Warning:  This post is especially curmudgeonly. On the curmudgeon-o-meter, it’s about a nine.

I have ridden commuter subways in Chicago, New York, New Jersey, Washington D.C., London, and for one day, Paris. I feel like I could write a book about it. By far, the one I have ridden most is Chicago’s, and I can’t help comparing our L system to the others.

My favorite is the London Tube, even with their lack of air conditioning in the summer. It’s so quick and efficient that you get to your destination before you start to feel really uncomfortable anyway.

New York and Paris are the grimiest and grittiest, the New Jersey Path is clean and modern but the drag-ass slowest. New York’s has the surliest and snarliest people. London’s, which actually carries more, has the politest. But I’ve never seen boarding passengers make such a bee-line for the available seats in my life. Those British really want to sit.

In the 16+ years I’ve been in Chicago, I've come to “love to hate” the CTA, as so many Chicagoans do. But to give them props, they’ve made much-needed improvements and modernizations to their cars and buses and some stations, and done it all with no fare increases in about a decade.

I can do without those awful center-facing seats on the Red Line that squish riders together. If there is an empty seat next to mine and I see a tiny rail-thin girl or woman bee-lining for it, I’m like Yes! Thank you, God. Full disclosure: I myself, while average build, am not a tiny rail-thin woman.

But there is one thing about the L that makes me want to tear fistfuls of my hair out by the roots.

It is the constant automated “service announcements.”

“Priority seating is reserved for the elderly and passengers with disabilities. Your cooperation is requested.”

“Smoking, littering, and gambling are prohibited on CTA vehicles.”

“Standing passengers, please do not lean against the doors.” Common sense.

“Please keep your belongings off the seat next to you, so others may sit down.” Again, common sense.

“Your safety is important. If you see vandalism, unattended packages, or suspicious activity, inform CTA personnel immediately.”

(Can you define “suspicious activity”? If, like me, you ride the Red Line regularly, you see any number of things that could fall into this category. Like the time I saw a vagrant undressing—that’s right, literally remove his pants—on the train. Fortunately it was right before my stop. Or just this morning, a guy was hawking half-price, new bottles of Jack Daniels and vodka—if I’d had cash on me I might have bought one.)

Unless there’s a major delay, all a train system really needs to do is announce the stop, and most other systems I’ve used do that. But here, they can’t just do that either.

“Lawrence is next. In the direction of travel, doors open on the left at Lawrence.”

(Thank you for that additional information, but in what direction do they think we think they’re going to open?

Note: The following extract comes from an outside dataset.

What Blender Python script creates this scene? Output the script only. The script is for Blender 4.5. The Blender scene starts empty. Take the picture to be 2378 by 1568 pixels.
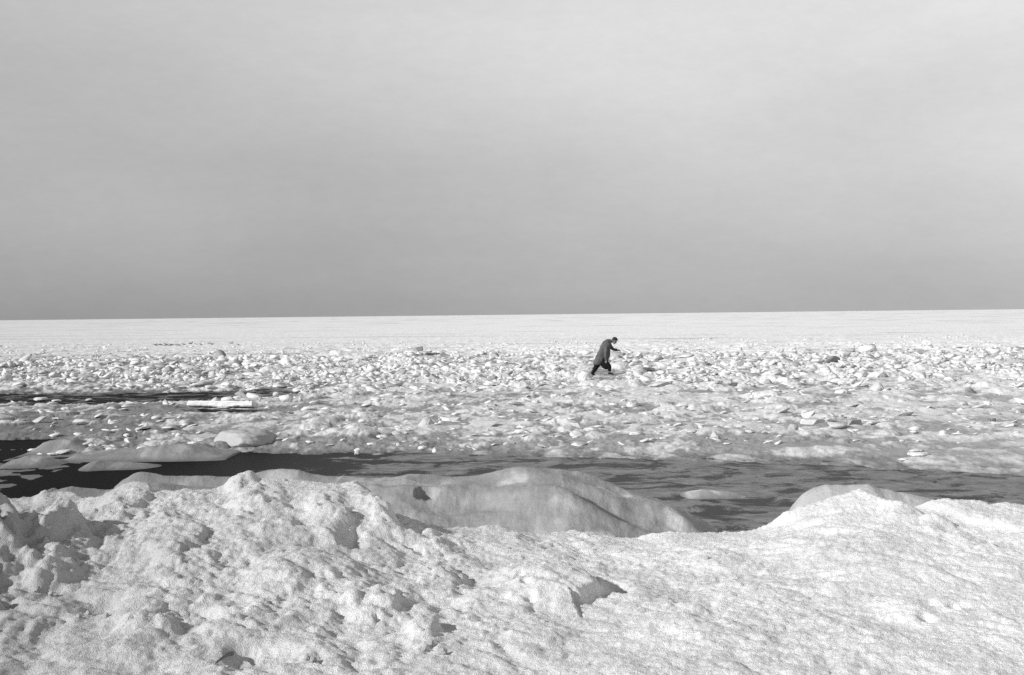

“Viewed from a satellite orbiting the Earth, doors will open on the left at Lawrence.”

“From the perspective of a person lying horizontally across the tracks facing West, doors will open on the right at Lawrence.”)

Sometimes I want to scream at the top of my lungs:


(That’s the first time I’ve used the F-word in a post.)

My mom had a frank expression: Diarrhea of the mouth. This automated voice-man has got diarrhea of the mouth.

Little wonder most people wear earbuds; they probably have them cranked up to the max to drown out these inane announcements.

When you’d actually appreciate a little information, like when the train is stopped dead at a station for ten minutes with the doors open—nothing. Radio silence. Sometimes the driver will simply say: “We will be standing momentarily.” But often there’s nothing. I suspect the driver is in the john during these periods. Given that they overload us with unnecessary information, there should be some automated message for that. But no.

New York has train announcements but they’re so garbled and staticky there’s no way you can understand them. They could be telling you there’s a bomb on board and you’d never know. What? What did they say? People look at each other and shrug and go back to what they were doing.

That’s why I love London. All you ever hear over the system is the announcement of the stop. A soft, soothing British-accented female voice: “Tottenham Court Road.” I want that British lady doing the L service announcements. I could listen to her recite the phone book. By the time I got to my destination I would be soooo relaxed, if not sound asleep.

It could be worse. I could ride the Tokyo subway, where at rush hour they have men whose job it is to literally push and pack as many bodies in as can possibly fit. They obviously don’t care if their passengers “lean against the doors.”